Snapchat Map
Snapchat is not instantly intuitive. It’s not meant to be understood or mastered the first time. Neither is a piano or a
bycicle. These tools are instead optimised for ease of use, flow, and leveraging of possibilities after you’ve mastered them.
A lot of people over 25 years old (!) have famously responded to Snapchat’s newness with disinterest, perplexity1, annoyance and even anger. It’s not that hard to learn and the young have already adopted it in droves for its main superpower: flinging timed2 slices of life back & forth with friends & followers.
There’s a lot of conceptual innovation going on but as an interface junkie let me now just focus on interfaces & mental models.
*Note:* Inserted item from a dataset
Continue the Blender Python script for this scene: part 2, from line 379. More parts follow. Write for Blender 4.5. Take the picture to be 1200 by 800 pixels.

Once we realized the screen of a PC could be a (cyber)space, their master metaphor, the one that best exploited the affordances of mice, keyboards and the screens of the time, turned out to be overlapping draggable windows3 on “a desktop”. The metaphor of touch screens is spatially-arranged slides and Snapchat is pushing it into new directions like few other apps.
One of the unique things about Snapchat is that its slide switching is particularly immediate and easy to trigger, no fussy edge swiping here, a mere swipe and the slides track the direction of your finger right away. It can be disorienting at first but also allows for easy discoverability and learning if you keep at it, while being very very fast once you get it.
Snapchat is still experimenting furiously, now-big parts of the network like Memories or Discover are barely 3 months old. In the intensely multimedia stories4 by content partners on Discover, a fast 2-dimensional slideshow style is emerging: swipe left/right to go forward/backward, down for details.
This may all seem exotic but Apple itself has been evolving the basic metaphor of iOS in a broadly similar direction. It’s been getting steadily more complex and new users do get confused once in a while, but they use things like edge swipe, a fixed bottom-bar for apps, and a home button to ground the experience:
Instagram’s stories are an admitted riff on Snapchat with an intriguing metaphor of flipping a person cube: tap to advance someone’s strip of instants, swipe to flip the infinitely-sided cube to the next person.
Another Snapchat-inspired app is Musica.lly which is mostly just a very simple vertical strip of short user-submitted videos of airplaying & dancing but the immediacy and polish of the interface is remarkable. Here it is show horizontally:
Finally, a useful variation is to show the slides with context, where it’s natural to think of them as cards now. It’s a zoomed-out view with fast flipping through and usually the option of acting on the cards somehow (with further gestures). Here it’s illustrated by iOS active-app switching, Chrome Tab-view, Kindle Page Flip, Safari Tab-view & Spotify’s Now Playing:

1 “For some older users not as adept at navigating new software, the lack of guidance can be confusing. ‘I used to think Snapchat was like those high-pitched whistle sounds that only teenagers can hear,’ says Stewart Butterfield, 43-year-old CEO of the corporate messaging platform Slack. ‘It was a pretty hard thing for me to grasp at the very beginning.’” from Seth Stevenson’s superb feature on Snapchat’s recent releace of Spectacles.
2 “Timed” in 3 main ways. Sequentially: ordered by time, a not-obvious ordering which was the main innovation of the blogging revolution (before it was common to order by themes or ontologies). Time-boxed: by default into 3 seconds for photos and 10s for videos. Ephimerally: expiring in 24 hours.
3 The main things windows do is represent modes and mode-switching spatially: inside this rectangle, this rules and this state applies, over there, something completely different might be going on… to change mode select that window and it will become topmost in your stack.
4 It’s a level of full-screen design, sound, animation & immediacy that’s beyond the usual web. The closest thing I’ve seen is Texture’s wonderful Netflix for magazines experience, which builds on the editorial design of magazines and presents it in a similar 2-dimensional slideshow. Slides.com is also experimenting with a similar spatial model.